Но это заявление принадлежит к числу плодов тех минутных настроений, которые часто сменяются у Гейне одно за другим с калейдоскопическою быстротою и пестротою и являются причиною того, что этот поэт и человек менее кого бы то ни было поддается общим положительным выводам о его характере, частностях его мировоззрения и т. п. Возвращаясь к роли Шлегеля в сближении Гейне с Байроном, по сохранившимся известиям, усматриваем ее в том, что по совету профессора студент одно время проводил дни и ночи за переводами на немецкий язык произведений английского поэта, и именно его «Манфреда», – хотя сам Гейне уверяет, что занимался этим только «из тщеславия»: Шлегель будто бы доказывал своему молодому приятелю, что Байрон непереводим, и тот, для опровержения этого мнения, принялся за работу. Что касается достоинства ее, то Шлегель, по словам переводчика, не нашел в ней никакой разницы с подлинником, – и кто прочтет теперь эти переводы, тот если и найдет суждение Шлегеля несколько преувеличенным, то все-таки признает в немецком воспроизведении большие достоинства и сразу увидит, что это переводил поэт, совершенно родственный по духу с автором.

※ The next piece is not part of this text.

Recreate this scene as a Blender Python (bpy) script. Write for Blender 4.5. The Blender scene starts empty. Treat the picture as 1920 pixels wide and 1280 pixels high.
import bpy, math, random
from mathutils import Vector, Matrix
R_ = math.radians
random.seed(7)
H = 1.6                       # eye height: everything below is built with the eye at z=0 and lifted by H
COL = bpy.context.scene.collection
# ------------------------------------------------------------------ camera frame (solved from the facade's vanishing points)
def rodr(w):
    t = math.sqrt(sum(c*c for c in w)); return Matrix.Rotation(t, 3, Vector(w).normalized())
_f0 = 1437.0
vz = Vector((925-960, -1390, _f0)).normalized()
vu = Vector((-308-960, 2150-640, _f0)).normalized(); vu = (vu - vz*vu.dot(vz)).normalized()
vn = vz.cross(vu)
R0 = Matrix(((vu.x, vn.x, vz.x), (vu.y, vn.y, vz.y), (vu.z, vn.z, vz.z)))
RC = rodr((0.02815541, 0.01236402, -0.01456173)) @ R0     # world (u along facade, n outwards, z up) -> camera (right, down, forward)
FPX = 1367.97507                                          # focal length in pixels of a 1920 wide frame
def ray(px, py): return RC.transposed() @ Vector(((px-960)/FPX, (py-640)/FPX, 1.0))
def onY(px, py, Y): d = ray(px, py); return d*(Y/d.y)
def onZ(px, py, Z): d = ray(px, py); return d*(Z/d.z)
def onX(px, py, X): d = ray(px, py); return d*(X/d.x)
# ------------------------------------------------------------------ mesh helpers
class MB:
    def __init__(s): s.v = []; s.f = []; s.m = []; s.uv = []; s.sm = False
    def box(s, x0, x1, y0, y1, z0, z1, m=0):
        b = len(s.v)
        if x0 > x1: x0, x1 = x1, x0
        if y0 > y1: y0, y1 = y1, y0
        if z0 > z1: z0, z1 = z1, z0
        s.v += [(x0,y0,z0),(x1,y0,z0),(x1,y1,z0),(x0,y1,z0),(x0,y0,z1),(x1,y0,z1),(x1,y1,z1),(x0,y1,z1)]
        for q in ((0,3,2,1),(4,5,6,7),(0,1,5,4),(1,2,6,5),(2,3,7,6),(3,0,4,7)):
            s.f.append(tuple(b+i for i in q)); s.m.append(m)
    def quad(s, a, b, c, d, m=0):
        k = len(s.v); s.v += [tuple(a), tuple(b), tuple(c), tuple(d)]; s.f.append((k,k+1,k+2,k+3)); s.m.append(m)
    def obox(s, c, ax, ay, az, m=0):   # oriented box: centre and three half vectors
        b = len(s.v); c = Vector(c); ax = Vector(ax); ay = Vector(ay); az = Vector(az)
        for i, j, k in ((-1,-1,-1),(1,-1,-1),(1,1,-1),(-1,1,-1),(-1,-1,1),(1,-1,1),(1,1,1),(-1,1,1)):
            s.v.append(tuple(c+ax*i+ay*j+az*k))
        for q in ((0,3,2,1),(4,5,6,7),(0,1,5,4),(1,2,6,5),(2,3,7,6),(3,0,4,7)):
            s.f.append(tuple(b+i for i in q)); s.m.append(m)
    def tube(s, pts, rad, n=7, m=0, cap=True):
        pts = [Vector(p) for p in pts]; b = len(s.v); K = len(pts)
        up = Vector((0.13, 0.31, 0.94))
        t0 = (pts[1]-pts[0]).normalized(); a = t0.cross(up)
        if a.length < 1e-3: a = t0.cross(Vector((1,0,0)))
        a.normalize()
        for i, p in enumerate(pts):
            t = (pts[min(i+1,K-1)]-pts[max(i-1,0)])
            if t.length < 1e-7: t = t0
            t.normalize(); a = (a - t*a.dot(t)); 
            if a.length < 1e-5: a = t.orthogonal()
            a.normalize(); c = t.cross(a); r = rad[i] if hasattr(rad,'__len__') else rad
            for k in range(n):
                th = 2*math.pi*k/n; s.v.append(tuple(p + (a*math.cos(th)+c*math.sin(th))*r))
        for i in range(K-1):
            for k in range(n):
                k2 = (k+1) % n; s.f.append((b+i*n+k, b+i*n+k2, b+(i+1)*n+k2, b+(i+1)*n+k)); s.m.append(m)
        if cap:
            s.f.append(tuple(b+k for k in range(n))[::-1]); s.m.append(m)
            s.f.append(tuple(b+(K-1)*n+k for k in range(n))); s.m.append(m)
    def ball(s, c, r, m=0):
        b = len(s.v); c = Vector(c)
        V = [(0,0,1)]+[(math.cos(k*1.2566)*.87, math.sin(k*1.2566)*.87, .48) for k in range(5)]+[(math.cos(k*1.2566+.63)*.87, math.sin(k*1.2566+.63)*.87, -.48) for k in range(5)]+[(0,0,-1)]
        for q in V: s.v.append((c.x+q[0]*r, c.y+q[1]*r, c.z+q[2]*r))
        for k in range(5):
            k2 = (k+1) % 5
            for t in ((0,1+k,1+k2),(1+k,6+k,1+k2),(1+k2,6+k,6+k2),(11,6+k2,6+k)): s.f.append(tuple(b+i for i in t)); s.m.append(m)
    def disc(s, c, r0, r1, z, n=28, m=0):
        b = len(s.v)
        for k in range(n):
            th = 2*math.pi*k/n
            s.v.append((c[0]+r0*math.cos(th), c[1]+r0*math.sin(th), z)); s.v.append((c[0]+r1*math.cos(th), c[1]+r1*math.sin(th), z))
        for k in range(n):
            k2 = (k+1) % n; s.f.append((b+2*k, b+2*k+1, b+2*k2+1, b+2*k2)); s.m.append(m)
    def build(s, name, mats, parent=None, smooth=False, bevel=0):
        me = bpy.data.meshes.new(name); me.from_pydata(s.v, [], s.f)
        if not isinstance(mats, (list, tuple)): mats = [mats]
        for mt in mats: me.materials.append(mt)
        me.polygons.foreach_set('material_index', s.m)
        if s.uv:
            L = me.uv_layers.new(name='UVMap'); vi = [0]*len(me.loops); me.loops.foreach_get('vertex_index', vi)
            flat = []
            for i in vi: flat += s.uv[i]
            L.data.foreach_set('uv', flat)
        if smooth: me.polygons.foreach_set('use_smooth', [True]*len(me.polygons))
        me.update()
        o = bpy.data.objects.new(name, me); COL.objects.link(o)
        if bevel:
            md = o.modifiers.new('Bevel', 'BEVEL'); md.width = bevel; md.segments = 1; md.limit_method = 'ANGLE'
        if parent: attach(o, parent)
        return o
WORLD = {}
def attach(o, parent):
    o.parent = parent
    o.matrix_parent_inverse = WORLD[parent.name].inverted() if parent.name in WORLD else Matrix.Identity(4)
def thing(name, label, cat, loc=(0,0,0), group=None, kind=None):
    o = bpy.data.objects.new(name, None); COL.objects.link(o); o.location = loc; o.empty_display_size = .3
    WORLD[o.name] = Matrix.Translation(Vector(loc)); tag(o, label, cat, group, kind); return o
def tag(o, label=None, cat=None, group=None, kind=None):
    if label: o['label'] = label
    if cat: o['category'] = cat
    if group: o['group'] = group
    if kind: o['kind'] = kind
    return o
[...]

Сблизившись с немецкими профессорами, Гейне нашел и между студентами несколько человек одинакового с ним образа мыслей, одушевленных одинаковыми интересами, то есть литературными и художественными, – и из них особенно сблизился с Ж.-Б. Руссо. Другой его товарищ, Штейнман, оставил нам не лишенное интереса описание внешности молодого поэта. Зимою одетый в белый фланелевый костюм, а летом – в желтую нанку, с надвинутой совсем на затылок ярко-красною Шапкой, с засунутыми в карманы руками, бродил он по улицам Бонна, всматриваясь пристально во все окружающее и находя именно в этих наблюдениях обильную пищу для сатирической стороны своего ума. Черты лица его были тонкие, цвет лица белый с легким румянцем, маленькие усики и постоянное ироническое выражение на губах, уголки которых особенно сильно вытягивались, когда ему приходилось сострить. Из других свидетельств мы знаем, что уже в эту пору развивалось в нем то своего рода кокетничанье отрицательным отношением к окружающей действительности, которое впоследствии, как это было и с Байроном, приняло более значительные размеры: как Байрон был, например, недоволен знаменитым скульптором Торвальдсеном за то, что тот не придал ему в бюсте достаточно мизантропического и разочарованного выражения, так боннский студент Гейне просит живописца, рисовавшего его портрет, не упустить из виду сатирического выражения его губ!..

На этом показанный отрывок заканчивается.